ГЕРШЕНЗОН: Вернемся к понятию «Большой балет». Какой смысл вы в него вкладываете?
ГАЕВСКИЙ: Коротко говоря, Большой балет – это большой стиль, большие художники-исполнители и большие художники-хореографы – прежде всего Мариус Иванович Петипа плюс Лев Иванов, естественно, которые не только в Мариинском, но и в Большом театре составляют основу всего. «Большой балет» – это, конечно, «Лебединое озеро» (музыка которого писалась под Москвой и премьера которого состоялась в Москве, да, несчастная премьера, но после нее в Москве появились более удачные версии – Горского, Мессерера, затем Григоровича), «Дон Кихот» и «Жизель» (которая после того, как в Москву из Ленинграда в 1944 году переехал Леонид Лавровский, шла в Большом театре в идеальной, лучшей, на мой взгляд, редакции) – вот краеугольный камень нашего репертуара. На этих балетах воспитывалась вся наша талантливая молодежь начиная с Майи Михайловны Плисецкой; за некоторыми исключениями (например, Екатерина Максимова не танцевала «Лебединое озеро»), эти балеты входили в репертуар всех наших выдающихся танцовщиков. Итак, добавим еще одну составляющую – репертуарный диапазон: Большой балет – это большой стиль, большие художники-хореографы и большие исполнители с очень широким контрастным репертуаром.
ГЕРШЕНЗОН: Давайте не забывать, что «Большой балет» – Bolshoi Ballet – это, вообще-то, журналистский сленг, выражение, которое возникло во время первых лондонских гастролей Большого театра в 1956 году. Все очень громко аплодировали, однако я не уверен, что лондонская публика вслед за лондонскими журналистами вкладывала в это понятие категории величины и качества. Скорее всего, для Лондона это была просто некая экзотическая ориентальная фонема – «болшой», как по сей день существует фонема «киров» (Kirov Ballet), притом что балетная публика вряд ли знает, что такое это самое kirov (нет ничего более нелепого и художественно бессмысленного, чем вывеска Kirov Ballet from The Mariinsky Theatre). Это мы уже потом решили, что Лондон оценил Bolshoi как что-то грандиозное и величественное. Не сыграл ли этот броский эпитет – Bolshoi – роковую роль в судьбе и самосознании Большого театра?

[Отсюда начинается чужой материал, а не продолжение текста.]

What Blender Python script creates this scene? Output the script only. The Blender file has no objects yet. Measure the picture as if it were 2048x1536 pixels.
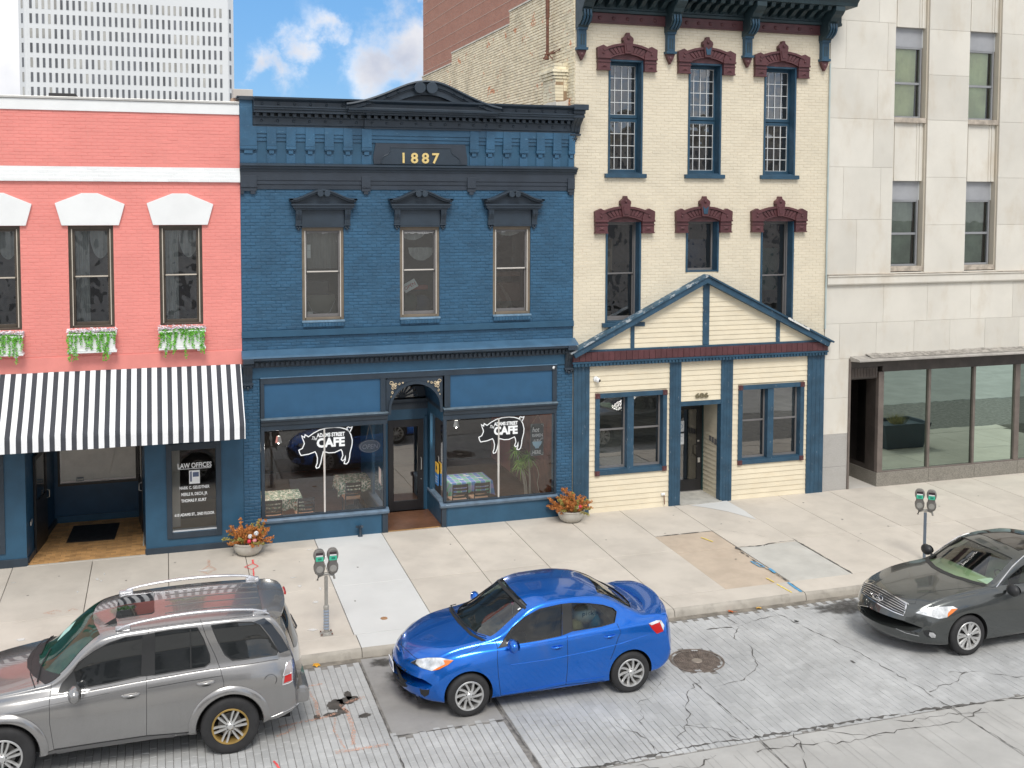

ГАЕВСКИЙ: Ответить непросто. И да, и нет. Точнее, нет и да. Когда петербургские танцовщики, которых Дягилев привез в Париж, узнали, что они олицетворяют собой гениальное искусство и что сами они являются гениальными, – разве это их погубило? Это придало им необыкновенную энергию. И если бы не было триумфа, завышенных оценок…
ГЕРШЕНЗОН: Завышенных или все же адекватных?
ГАЕВСКИЙ: Превосходных степеней, скажем так, к которым петербургские, достаточно скромные, танцовщики не привыкли. «Второй танцовщик» по официальному положению в Мариинском театре Нижинский (он был на жалованье «второго танцовщика») только в Париже узнал, что он вообще-то первый артист мирового театра. А если бы не узнал? Был бы «Фавн»? Доверил бы Дягилев ему постановку «Послеполуденного отдыха фавна», а затем и «Весны священной»? Понимаете, само по себе поощрение, тем более международное признание, особенно для тех, кто жил в изоляции (я говорю об артистах Большого театра), кто работал во времена железного занавеса, кто вообще не имел никакого представления о себе, – необыкновенно важно. Поразительная вещь: балетные артисты, которые проводят всю свою жизнь перед зеркалом, на самом деле не видели себя. Они не знали, кто они такие. Лондон назвал их точным словом. Но в дальнейшем это слово стало действительно роковым, потому что оно сделалось единственным критерием самооценки, единственной целью существования и, наконец, просто определило принцип балетмейстерской деятельности: мы – «Большой балет», мы будем ставить «большой» балет.